Proof by Contradiction
Use Proof by Contradiction to show that there exists no integers x and y for which 6x+9y=1.
- There are integers x and y for which 6x+9y=1.
- If \(6x+9y=1\), then \(2x+3y=\frac{1}{3}\)
- This means that there cannot be integers x and y that meet this criteria as the sum of two integers will always be another integer.
Use Proof by Contradiction to show that there exists no integers \(x\) and \(y\) for which \(30x+20y=7\).
- There exists integers \(x\) and \(y\) for which \(10x+30y=7\)
- \(3x+2y=\frac{7}{10}\)
- This means that there cannot be integers x and y that meet this criteria as the sum of two integers will always be another integer.
Use Proof by Contradiction to show that \(\sqrt{ 3 }\) is irrational.
- \(\sqrt{ 3 }\) is rational, meaning it can be expressed in the form \(\frac{a}{b}\) where \(a\) and \(b\) are integers in their simplest form, with no common factors.
- \(3=\frac{a^2}{b^2}\)
\(3b^2=a^2\)
\(a^{2}\) is a multiple of 3, meaning \(a\) is a multiple of 3 too.
\(a=3k\)
\(3k^2=3b^2\)
\(9k^2=3b^2\)
\(b^2=3k^2\)
This means \(b^2\) is a multiple of 3, meaning \(b\) is a multiple of 3.

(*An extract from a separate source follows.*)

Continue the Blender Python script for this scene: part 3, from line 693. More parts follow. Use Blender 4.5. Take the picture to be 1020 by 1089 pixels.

If \(a\) and \(b\) are both multiples of 3, this contradicts our original statement that \(a\) and \(b\) have no common factors.
Therefore \(\sqrt{ 3 }\) is irrational.
Use Proof by Contradiction to prove that the sum of a rational number and an irrational number is irrational.
- The sum of a rational number and an irrational number is rational.
- Let rational number = \(\frac{a}{b}\) , our irrational number = \(c\) where \(c \neq \mathbb{Q}\) and our sum = \(\frac{d}{e}\)
\(\frac{a}{b}+c=\frac{d}{e}\)
\(c=\frac{d}{e}-\frac{a}{b}\)
\(c=\frac{ab-ae}{eb}\)
This means \(c\) would be rational, which contradicts our original statement that \(c \neq \mathbb{Q}\)
Use Proof by Contradiction to show that \(\sqrt{ 2 }\) is irrational
- If \(\sqrt{ 2 }\) is rational then it can be expressed in the form \(\frac{a}{b}\) where a and b are integers
- So \(2=\frac{a^2}{b^2}\)
- So \(a^2=2b^2\)
- Since 2 is even, \(a^2\) must be even.
- This means that \(a\) must also be even.
- If a is even, then it can be expressed in the form \(2n\)
- So this can be written as \((2n)^2=2b^2\)
- \(4n^2=2b^2\)
- This means that \(b^2\) must be even, which means that \(b\) must also be even.
- If \(a\) and \(b\) are both divisible by 2, then they have a common factor of 2. This contradicts our original statement that \(a\) and \(b\) do not have any common factors and proves that \(\sqrt{ 2 }\) is irrational.